+++ Records provided +++

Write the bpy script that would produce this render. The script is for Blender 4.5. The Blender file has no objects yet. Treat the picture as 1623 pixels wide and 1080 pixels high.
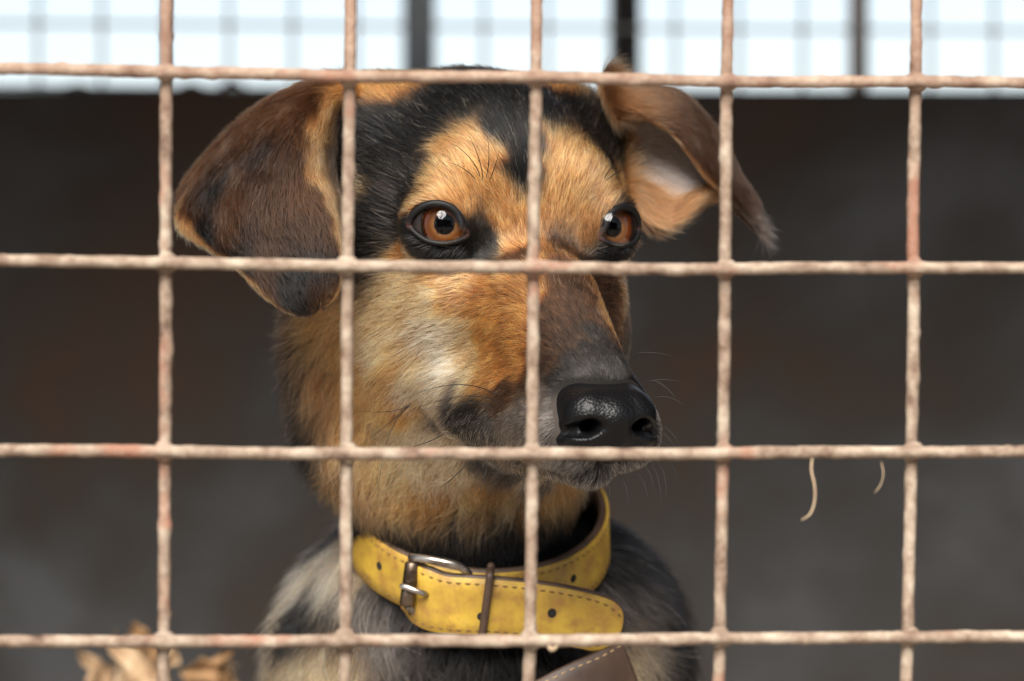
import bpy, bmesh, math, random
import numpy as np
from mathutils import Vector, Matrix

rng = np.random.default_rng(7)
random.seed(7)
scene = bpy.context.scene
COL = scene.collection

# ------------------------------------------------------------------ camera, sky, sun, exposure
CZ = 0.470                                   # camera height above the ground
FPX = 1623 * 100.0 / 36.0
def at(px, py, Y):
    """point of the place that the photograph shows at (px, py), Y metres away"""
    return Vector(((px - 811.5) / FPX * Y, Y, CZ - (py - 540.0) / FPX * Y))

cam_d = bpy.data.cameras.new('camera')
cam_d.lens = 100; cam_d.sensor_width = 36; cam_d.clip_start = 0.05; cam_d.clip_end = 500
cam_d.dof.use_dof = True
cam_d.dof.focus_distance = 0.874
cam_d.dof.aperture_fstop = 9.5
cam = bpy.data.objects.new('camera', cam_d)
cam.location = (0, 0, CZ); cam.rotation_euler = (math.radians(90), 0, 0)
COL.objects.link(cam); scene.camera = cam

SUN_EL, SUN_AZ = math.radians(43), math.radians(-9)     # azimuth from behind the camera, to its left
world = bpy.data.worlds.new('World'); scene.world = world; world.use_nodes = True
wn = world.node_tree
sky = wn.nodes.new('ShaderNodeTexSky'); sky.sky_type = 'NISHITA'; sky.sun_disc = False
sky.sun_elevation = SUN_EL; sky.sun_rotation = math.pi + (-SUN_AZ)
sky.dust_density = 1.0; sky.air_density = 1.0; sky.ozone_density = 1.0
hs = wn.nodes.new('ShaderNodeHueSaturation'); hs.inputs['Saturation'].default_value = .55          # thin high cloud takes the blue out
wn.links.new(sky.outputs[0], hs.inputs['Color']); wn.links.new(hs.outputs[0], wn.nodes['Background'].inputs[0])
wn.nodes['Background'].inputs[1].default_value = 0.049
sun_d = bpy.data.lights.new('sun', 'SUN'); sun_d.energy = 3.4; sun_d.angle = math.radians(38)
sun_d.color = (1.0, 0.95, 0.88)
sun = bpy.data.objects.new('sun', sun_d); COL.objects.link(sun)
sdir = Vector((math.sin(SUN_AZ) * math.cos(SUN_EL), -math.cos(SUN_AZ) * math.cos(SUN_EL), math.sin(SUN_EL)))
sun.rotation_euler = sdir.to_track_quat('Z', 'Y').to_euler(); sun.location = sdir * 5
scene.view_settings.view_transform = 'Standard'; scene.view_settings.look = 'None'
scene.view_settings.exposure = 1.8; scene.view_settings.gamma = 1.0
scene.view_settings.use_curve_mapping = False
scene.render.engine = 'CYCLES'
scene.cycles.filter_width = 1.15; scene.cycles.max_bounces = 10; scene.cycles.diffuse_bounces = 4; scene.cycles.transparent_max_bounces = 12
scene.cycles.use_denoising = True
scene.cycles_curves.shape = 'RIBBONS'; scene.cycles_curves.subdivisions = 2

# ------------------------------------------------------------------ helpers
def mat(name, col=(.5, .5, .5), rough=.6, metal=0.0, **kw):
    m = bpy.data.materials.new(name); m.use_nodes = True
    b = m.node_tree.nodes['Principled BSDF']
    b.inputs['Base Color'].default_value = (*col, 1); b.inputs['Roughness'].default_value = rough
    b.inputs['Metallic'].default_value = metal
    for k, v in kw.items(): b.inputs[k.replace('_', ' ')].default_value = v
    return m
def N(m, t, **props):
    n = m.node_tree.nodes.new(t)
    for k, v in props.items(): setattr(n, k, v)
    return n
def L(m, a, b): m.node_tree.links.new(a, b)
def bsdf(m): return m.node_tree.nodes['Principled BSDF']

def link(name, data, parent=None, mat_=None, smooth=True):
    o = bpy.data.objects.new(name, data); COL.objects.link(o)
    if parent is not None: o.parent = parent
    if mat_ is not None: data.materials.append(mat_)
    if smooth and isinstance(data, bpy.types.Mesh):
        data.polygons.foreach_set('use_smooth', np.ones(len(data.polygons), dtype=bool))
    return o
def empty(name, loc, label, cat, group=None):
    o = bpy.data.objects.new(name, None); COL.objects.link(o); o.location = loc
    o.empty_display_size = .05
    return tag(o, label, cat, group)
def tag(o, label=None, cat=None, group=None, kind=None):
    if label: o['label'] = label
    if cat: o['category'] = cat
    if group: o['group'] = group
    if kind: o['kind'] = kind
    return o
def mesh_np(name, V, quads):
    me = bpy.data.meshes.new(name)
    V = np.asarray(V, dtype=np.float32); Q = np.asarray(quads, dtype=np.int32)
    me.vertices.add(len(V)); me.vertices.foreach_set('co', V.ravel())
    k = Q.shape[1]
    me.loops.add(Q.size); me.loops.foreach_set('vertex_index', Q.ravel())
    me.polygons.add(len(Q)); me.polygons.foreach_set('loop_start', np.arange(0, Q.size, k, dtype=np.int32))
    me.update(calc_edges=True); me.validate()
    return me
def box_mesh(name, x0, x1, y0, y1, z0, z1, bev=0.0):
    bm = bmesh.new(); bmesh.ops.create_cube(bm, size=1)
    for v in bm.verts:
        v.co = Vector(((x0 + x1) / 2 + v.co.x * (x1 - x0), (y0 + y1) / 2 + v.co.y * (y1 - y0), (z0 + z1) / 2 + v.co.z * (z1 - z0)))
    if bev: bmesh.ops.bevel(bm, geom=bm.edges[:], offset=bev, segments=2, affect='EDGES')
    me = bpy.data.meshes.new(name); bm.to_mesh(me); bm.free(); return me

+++
+++ Records provided +++

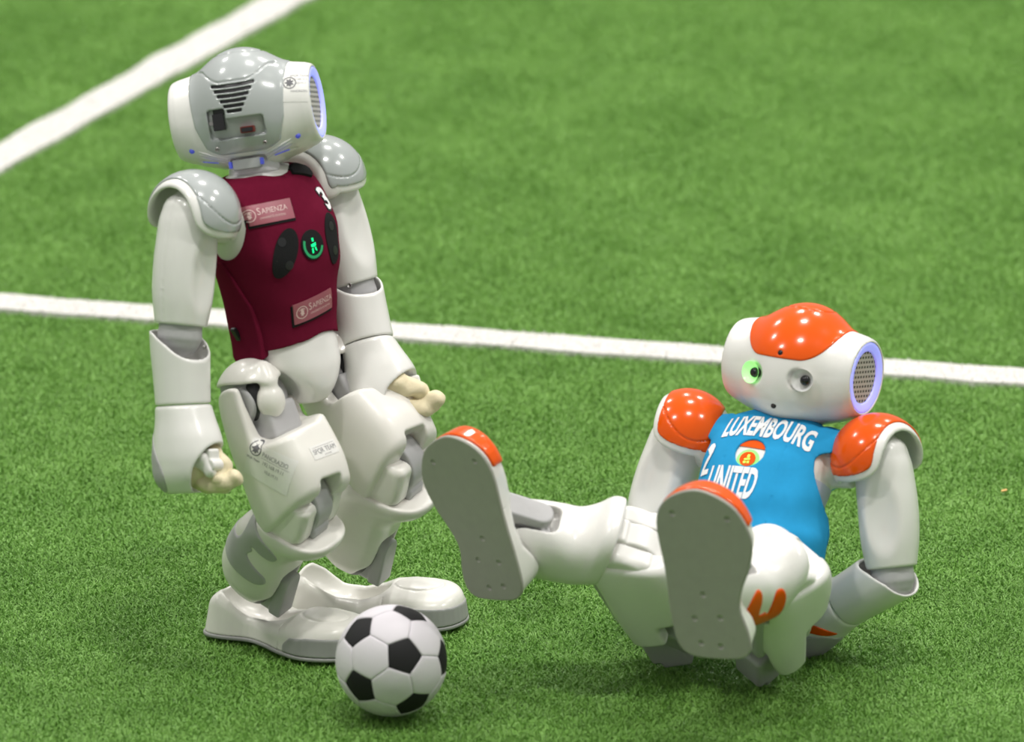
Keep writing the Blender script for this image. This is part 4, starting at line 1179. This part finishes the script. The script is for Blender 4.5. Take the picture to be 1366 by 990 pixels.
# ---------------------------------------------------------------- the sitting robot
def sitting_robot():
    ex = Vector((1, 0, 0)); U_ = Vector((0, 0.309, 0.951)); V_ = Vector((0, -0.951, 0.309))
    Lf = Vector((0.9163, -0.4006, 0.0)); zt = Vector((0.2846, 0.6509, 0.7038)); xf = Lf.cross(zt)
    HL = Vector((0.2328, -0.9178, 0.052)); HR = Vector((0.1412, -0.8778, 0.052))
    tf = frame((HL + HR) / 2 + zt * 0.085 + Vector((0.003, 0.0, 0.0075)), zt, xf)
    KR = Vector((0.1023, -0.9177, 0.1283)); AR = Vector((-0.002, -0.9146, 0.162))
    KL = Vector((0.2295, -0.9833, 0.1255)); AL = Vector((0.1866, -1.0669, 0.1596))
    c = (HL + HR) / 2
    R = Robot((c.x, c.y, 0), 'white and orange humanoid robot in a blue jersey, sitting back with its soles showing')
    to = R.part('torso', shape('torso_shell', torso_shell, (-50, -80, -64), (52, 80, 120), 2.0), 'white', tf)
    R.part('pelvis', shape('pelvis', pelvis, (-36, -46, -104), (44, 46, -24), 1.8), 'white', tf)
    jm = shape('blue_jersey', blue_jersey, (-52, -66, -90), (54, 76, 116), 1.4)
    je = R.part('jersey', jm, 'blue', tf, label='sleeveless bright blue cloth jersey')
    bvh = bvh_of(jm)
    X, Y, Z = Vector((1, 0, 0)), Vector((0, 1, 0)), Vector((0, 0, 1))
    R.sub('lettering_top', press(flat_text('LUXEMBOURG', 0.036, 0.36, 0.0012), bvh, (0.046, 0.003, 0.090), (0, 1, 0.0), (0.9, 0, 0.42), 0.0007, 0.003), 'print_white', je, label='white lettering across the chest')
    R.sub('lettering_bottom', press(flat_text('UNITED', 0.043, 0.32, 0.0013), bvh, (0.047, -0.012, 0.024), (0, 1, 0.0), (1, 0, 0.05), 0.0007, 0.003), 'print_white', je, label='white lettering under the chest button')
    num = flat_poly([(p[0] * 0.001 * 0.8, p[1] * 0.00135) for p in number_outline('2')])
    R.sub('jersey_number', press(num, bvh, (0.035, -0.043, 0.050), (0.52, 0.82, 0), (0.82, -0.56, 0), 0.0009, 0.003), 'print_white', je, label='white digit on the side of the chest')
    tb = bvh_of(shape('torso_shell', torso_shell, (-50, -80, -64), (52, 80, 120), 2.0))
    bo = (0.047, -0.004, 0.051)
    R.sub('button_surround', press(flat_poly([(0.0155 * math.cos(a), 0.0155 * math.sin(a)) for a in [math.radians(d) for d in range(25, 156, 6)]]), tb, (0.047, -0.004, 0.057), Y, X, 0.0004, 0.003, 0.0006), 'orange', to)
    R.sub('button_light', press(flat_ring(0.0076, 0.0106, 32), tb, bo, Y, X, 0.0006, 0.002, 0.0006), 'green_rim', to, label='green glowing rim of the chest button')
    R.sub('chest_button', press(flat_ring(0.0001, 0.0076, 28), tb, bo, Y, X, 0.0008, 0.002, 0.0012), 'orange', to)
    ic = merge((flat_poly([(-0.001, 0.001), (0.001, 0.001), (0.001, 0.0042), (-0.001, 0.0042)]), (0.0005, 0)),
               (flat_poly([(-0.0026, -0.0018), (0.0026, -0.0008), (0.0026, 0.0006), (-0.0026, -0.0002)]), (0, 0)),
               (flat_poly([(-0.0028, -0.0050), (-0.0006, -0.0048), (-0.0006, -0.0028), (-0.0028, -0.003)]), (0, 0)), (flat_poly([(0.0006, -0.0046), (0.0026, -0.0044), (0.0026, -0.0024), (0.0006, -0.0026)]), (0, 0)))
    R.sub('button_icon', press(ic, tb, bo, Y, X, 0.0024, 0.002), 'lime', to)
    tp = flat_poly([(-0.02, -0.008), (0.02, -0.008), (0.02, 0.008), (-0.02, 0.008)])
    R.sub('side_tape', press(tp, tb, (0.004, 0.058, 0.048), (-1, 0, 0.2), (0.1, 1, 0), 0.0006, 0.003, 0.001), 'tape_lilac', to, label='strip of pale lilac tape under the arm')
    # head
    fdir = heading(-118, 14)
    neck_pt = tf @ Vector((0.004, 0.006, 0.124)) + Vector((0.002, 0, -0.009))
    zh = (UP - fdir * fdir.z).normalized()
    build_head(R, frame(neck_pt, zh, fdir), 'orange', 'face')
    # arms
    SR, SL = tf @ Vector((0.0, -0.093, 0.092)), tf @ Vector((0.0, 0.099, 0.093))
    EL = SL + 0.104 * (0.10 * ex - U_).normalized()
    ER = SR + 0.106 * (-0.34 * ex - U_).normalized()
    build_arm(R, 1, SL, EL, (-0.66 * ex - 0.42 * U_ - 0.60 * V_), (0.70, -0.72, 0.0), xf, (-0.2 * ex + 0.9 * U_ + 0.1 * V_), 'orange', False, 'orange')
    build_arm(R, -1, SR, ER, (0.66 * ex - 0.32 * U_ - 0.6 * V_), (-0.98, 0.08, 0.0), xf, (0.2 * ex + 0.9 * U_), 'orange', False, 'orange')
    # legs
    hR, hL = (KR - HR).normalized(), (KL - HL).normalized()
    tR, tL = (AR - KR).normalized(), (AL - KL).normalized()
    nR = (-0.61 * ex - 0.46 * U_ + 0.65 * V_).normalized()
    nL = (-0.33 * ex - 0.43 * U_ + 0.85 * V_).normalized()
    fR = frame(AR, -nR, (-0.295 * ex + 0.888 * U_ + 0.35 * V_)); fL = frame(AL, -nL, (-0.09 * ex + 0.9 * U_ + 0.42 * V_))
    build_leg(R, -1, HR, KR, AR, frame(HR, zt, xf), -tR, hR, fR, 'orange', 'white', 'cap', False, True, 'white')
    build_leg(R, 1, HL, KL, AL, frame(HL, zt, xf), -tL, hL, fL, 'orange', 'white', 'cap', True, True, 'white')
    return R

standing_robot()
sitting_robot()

+++

■ Work to complete
From the records above, copy exactly the lines starting at the one with "Write the bpy" and ending at the one with "from mathutils import Vector, Matrix", and no others. Pictures stay out.

■ Task solution
Write the bpy script that would produce this render. The script is for Blender 4.5. The Blender file has no objects yet. Treat the picture as 1623 pixels wide and 1080 pixels high.
import bpy, bmesh, math, random
import numpy as np
from mathutils import Vector, Matrix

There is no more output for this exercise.